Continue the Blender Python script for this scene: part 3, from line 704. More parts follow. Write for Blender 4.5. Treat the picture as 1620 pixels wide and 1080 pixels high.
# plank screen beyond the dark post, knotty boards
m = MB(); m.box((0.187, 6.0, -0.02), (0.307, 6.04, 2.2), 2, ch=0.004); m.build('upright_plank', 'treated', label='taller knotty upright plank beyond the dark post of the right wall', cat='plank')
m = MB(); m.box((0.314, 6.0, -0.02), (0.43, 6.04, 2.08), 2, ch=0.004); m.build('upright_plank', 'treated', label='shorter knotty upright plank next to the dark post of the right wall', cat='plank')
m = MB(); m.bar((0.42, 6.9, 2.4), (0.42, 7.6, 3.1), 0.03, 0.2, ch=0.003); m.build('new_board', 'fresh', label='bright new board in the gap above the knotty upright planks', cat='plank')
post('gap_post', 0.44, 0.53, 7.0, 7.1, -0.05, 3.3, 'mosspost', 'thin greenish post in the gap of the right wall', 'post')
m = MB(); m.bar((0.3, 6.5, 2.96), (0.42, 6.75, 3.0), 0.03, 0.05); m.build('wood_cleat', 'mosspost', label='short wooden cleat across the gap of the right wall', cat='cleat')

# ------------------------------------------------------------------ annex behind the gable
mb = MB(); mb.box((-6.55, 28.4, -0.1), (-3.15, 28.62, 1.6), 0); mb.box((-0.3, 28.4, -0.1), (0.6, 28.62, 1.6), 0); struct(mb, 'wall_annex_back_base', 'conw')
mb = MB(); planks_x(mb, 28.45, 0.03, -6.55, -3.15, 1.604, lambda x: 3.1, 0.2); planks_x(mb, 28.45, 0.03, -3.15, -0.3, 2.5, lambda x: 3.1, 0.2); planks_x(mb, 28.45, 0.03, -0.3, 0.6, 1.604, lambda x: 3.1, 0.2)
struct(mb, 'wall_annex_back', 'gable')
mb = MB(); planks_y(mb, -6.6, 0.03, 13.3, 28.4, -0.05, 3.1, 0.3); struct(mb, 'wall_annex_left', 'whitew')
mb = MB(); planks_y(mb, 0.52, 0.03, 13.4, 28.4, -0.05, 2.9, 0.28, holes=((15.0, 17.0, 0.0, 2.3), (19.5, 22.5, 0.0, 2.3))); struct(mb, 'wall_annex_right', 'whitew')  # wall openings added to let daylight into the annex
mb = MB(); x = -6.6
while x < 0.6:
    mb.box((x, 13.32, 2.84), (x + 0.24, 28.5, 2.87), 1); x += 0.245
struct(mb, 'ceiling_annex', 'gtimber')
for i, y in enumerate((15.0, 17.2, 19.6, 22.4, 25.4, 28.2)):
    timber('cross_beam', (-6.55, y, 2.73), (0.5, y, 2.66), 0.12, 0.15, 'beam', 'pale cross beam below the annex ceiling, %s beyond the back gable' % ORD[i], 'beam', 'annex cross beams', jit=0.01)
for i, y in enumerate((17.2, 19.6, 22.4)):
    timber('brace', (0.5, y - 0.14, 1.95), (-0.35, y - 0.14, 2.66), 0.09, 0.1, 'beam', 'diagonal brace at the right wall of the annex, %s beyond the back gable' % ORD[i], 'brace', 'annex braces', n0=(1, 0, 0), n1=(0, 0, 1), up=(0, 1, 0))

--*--

• EXERCISE DESCRIPTION
Reproduce the complete set of lines precisely as supplied.

• FULL ANSWER
Continue the Blender Python script for this scene: part 3, from line 704. More parts follow. Write for Blender 4.5. Treat the picture as 1620 pixels wide and 1080 pixels high.
# plank screen beyond the dark post, knotty boards
m = MB(); m.box((0.187, 6.0, -0.02), (0.307, 6.04, 2.2), 2, ch=0.004); m.build('upright_plank', 'treated', label='taller knotty upright plank beyond the dark post of the right wall', cat='plank')
m = MB(); m.box((0.314, 6.0, -0.02), (0.43, 6.04, 2.08), 2, ch=0.004); m.build('upright_plank', 'treated', label='shorter knotty upright plank next to the dark post of the right wall', cat='plank')
m = MB(); m.bar((0.42, 6.9, 2.4), (0.42, 7.6, 3.1), 0.03, 0.2, ch=0.003); m.build('new_board', 'fresh', label='bright new board in the gap above the knotty upright planks', cat='plank')
post('gap_post', 0.44, 0.53, 7.0, 7.1, -0.05, 3.3, 'mosspost', 'thin greenish post in the gap of the right wall', 'post')
m = MB(); m.bar((0.3, 6.5, 2.96), (0.42, 6.75, 3.0), 0.03, 0.05); m.build('wood_cleat', 'mosspost', label='short wooden cleat across the gap of the right wall', cat='cleat')

# ------------------------------------------------------------------ annex behind the gable
mb = MB(); mb.box((-6.55, 28.4, -0.1), (-3.15, 28.62, 1.6), 0); mb.box((-0.3, 28.4, -0.1), (0.6, 28.62, 1.6), 0); struct(mb, 'wall_annex_back_base', 'conw')
mb = MB(); planks_x(mb, 28.45, 0.03, -6.55, -3.15, 1.604, lambda x: 3.1, 0.2); planks_x(mb, 28.45, 0.03, -3.15, -0.3, 2.5, lambda x: 3.1, 0.2); planks_x(mb, 28.45, 0.03, -0.3, 0.6, 1.604, lambda x: 3.1, 0.2)
struct(mb, 'wall_annex_back', 'gable')
mb = MB(); planks_y(mb, -6.6, 0.03, 13.3, 28.4, -0.05, 3.1, 0.3); struct(mb, 'wall_annex_left', 'whitew')
mb = MB(); planks_y(mb, 0.52, 0.03, 13.4, 28.4, -0.05, 2.9, 0.28, holes=((15.0, 17.0, 0.0, 2.3), (19.5, 22.5, 0.0, 2.3))); struct(mb, 'wall_annex_right', 'whitew')  # wall openings added to let daylight into the annex
mb = MB(); x = -6.6
while x < 0.6:
    mb.box((x, 13.32, 2.84), (x + 0.24, 28.5, 2.87), 1); x += 0.245
struct(mb, 'ceiling_annex', 'gtimber')
for i, y in enumerate((15.0, 17.2, 19.6, 22.4, 25.4, 28.2)):
    timber('cross_beam', (-6.55, y, 2.73), (0.5, y, 2.66), 0.12, 0.15, 'beam', 'pale cross beam below the annex ceiling, %s beyond the back gable' % ORD[i], 'beam', 'annex cross beams', jit=0.01)
for i, y in enumerate((17.2, 19.6, 22.4)):
    timber('brace', (0.5, y - 0.14, 1.95), (-0.35, y - 0.14, 2.66), 0.09, 0.1, 'beam', 'diagonal brace at the right wall of the annex, %s beyond the back gable' % ORD[i], 'brace', 'annex braces', n0=(1, 0, 0), n1=(0, 0, 1), up=(0, 1, 0))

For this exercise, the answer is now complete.